Şikayetiniz ne diyen dr arkadaşa :
-‘’Eşim beni darp etti..’’dedi usulca..
Yüksek sesle tekrar sordu dr,
-‘’ Bayan şikayetiniz nedir?’’
Sonra tekrar -en büyük şikayetini, ağrısını, derdini, yarasını, isyanını- yüksek sesle tekrarladı Zeynep Öğretmen..
-‘’Birkaç saat önce eşim beni dövdü, darp raporu…’’ demeye kalmadan ;
-‘’Kim darp etti diye sormadım, şikayetin ne??, neren ağrıyor?? diye sordum, burası hastane, mahkeme değil..’’ diye sesini yükselten bayan doktor bir yandan da saatine bakıp söyleniyordu..
-‘’Zaten hep de beni bulur bu hastalar , doldur şimdi adli raporu, hiç işim yok sanki..üff…’’ derken de gözlerine bakmadı elbet hastanın ..
-‘’Geç şuraya .. nerene vurdu aç, göster ..’’derken perdeyi bile çekme ihtiyacı hissetmeden..
''Yaw be mübarek zaten merhamete muhtaç, nezaketsizlik de en büyük zulüm değil mi?? O da yaralamaz mı? Nezaket çok mu çok zor ya??’’ diye sayıklarken ben; kocaman, ama koskocaman sarılasım geldi yüreğine de…
Daha beş dakikalık şahitlikte bu kadar ağırdı yükü, biraz boşaltsaydı keşke her ne varsa içinde… Anlatsaydı, ağlasaydı, nefes alsaydı keşke… Belli ki insanlar yüktü şimdi, ya da tüm güzel duygularını yutan koca karadelikler… Keşke güneş olsalardı, ya da gökkuşağı… Görseydi keşke… Aslında vardı öyleleri de… Şimdi kapkaranlıktı, göremezdi ki????
Dişlerini sıktığı belliydi ağlamamak için, yüzünü çevirdi hızlıca. Omzunu, bacaklarını açtı. Vurduğu yerleri gösterecekti de, doktorun çalan telefonu ile bekledi sonra.
_ ‘’Aşkımmm, Evet deliler gibi yorgunum bitanem.. Ama seni daha çok özledim... Yok beni almana gerek yok … Kaç kere aramışın canım, seni çok seviyorum, bu kadar üstüme düşmesen??..
8’ de beni alabilirisin .. Dışarıda yesek?... Tamam hadi öptüm bitanemmm..’’
Bugün dışarıda soğukta kalan bir hayvan için sosyal medyada bilmem kaç adet duyarlı paylaşım için zamanını feda etmişti dr arkadaşım da, karşısında insanlığa, merhamete, belki de sadece ‘’seni anlıyorum’’diyen samimi bir bakışa muhtaç hemcinsini nasıl göremiyordu bu duyarlılıkla bilemedim ki. Aç bir adamın karşısında kemali lezzetle en ala yemekleri yiyen biri misal.. Şahsi mutluklarımız daha mı bencil yapıyor acaba bizleri? O kadar kör edecek kadar kocaman mutluluklarımız var da … Mutluluk niye bulaşıcı değil ki??

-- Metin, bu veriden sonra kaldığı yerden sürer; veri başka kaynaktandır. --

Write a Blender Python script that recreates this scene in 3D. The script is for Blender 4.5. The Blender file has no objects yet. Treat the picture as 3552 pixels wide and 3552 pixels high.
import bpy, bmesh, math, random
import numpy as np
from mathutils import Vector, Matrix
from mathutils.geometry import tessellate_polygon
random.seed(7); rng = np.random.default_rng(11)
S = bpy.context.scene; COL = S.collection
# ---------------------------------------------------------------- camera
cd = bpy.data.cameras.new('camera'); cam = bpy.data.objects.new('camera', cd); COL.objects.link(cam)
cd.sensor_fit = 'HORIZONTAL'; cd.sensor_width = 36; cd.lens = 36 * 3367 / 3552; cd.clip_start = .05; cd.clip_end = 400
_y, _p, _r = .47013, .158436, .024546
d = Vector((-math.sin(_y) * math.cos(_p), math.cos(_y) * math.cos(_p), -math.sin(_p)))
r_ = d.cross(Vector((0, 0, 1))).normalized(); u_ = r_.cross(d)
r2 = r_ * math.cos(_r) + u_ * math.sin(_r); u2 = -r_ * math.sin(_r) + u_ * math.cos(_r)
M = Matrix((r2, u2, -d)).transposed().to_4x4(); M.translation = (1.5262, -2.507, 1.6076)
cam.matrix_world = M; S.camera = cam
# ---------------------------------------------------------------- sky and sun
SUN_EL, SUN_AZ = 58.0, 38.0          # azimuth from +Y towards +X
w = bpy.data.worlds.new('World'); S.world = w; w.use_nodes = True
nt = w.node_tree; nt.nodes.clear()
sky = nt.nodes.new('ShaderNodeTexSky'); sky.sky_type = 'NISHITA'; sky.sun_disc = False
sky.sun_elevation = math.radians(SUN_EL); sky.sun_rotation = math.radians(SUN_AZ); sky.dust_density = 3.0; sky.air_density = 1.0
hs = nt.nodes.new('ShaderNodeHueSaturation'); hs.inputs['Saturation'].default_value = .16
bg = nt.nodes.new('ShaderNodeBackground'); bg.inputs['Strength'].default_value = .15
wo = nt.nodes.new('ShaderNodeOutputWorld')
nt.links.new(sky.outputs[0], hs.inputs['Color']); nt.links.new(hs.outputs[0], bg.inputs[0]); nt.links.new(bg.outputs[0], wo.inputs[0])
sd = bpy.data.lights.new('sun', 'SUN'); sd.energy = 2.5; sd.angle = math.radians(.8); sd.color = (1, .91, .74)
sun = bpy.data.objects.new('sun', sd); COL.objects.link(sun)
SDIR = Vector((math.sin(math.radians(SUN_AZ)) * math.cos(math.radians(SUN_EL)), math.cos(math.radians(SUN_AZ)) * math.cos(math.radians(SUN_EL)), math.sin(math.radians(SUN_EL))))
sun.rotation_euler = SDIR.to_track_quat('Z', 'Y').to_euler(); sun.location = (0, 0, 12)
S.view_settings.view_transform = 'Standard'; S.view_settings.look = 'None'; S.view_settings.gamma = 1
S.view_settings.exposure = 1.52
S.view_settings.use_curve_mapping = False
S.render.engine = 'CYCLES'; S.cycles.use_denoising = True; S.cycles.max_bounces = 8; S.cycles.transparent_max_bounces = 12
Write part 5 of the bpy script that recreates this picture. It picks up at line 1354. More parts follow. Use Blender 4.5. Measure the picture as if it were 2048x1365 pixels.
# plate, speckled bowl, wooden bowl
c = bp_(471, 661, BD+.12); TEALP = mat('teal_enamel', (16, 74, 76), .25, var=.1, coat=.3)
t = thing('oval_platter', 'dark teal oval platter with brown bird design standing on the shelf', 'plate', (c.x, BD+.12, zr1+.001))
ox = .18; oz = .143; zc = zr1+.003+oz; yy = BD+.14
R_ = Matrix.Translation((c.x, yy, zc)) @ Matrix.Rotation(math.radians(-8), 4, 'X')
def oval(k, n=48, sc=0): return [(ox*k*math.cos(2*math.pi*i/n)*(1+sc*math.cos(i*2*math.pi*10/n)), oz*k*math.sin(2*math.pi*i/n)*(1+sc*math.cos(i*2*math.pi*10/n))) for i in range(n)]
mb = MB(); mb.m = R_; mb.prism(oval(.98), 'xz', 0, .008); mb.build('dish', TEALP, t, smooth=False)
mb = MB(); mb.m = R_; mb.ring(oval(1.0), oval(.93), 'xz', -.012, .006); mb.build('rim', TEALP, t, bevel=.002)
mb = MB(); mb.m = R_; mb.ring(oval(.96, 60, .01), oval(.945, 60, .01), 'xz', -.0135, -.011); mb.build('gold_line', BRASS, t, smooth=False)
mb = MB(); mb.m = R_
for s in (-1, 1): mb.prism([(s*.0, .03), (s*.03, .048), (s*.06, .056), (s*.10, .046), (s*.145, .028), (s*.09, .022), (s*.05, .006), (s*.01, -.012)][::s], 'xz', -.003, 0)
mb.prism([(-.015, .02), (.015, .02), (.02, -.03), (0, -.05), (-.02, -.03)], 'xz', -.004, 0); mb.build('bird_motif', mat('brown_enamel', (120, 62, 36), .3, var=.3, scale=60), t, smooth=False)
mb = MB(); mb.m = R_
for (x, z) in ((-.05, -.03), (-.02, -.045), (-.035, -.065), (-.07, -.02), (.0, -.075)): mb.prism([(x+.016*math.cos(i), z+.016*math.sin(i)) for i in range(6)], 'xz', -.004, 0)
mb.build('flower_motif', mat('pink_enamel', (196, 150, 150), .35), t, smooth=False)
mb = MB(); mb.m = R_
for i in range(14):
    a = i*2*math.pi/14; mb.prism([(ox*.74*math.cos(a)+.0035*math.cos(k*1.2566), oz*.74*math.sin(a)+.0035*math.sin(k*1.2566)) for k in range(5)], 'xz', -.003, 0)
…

Yanına gitmek için muayenenin bitmesini bekledim sessizce. Yanında oğlu vardı ya, sıkıca tutmuştu ellerinden annesinin, hiç bırakmadı. Onun da gözlerine baktım uzunca, annesine ne kadar da benziyordu. Bal rengi, hafif ıslaktı gözleri ama misketler gibi de soğuk, öylesine sert ama cesur. Annesine yaklaşan herkese nefretle bakıyordu. Daha da sıkıyordu annesinin elini, bu yaşta tebessümün süslemesi gereken yüzünü öfkeyi de yüklenmiş yorgun bakışları, çatık kaşları kaplamıştı. Nefret vardı o gözlerde, sanki annesine her yaklaşacak adama saldıracak bir aslan gibi. Bu soğukta üşümüyordu da, bir ince kazakla apar topar geldiği belliydi. Öfke ya da korku, sıcaktı muhtemel… Büyüme hormonu almalılar diye kendi çocuklarımı ısrarla yatırdığım bu saatte hiç de uykusu yoktu bu koca adamın. Evet, karşımda koca bir adam vardı…. Önce ondan izin alma ihtiyacı hissettim neden bilmem.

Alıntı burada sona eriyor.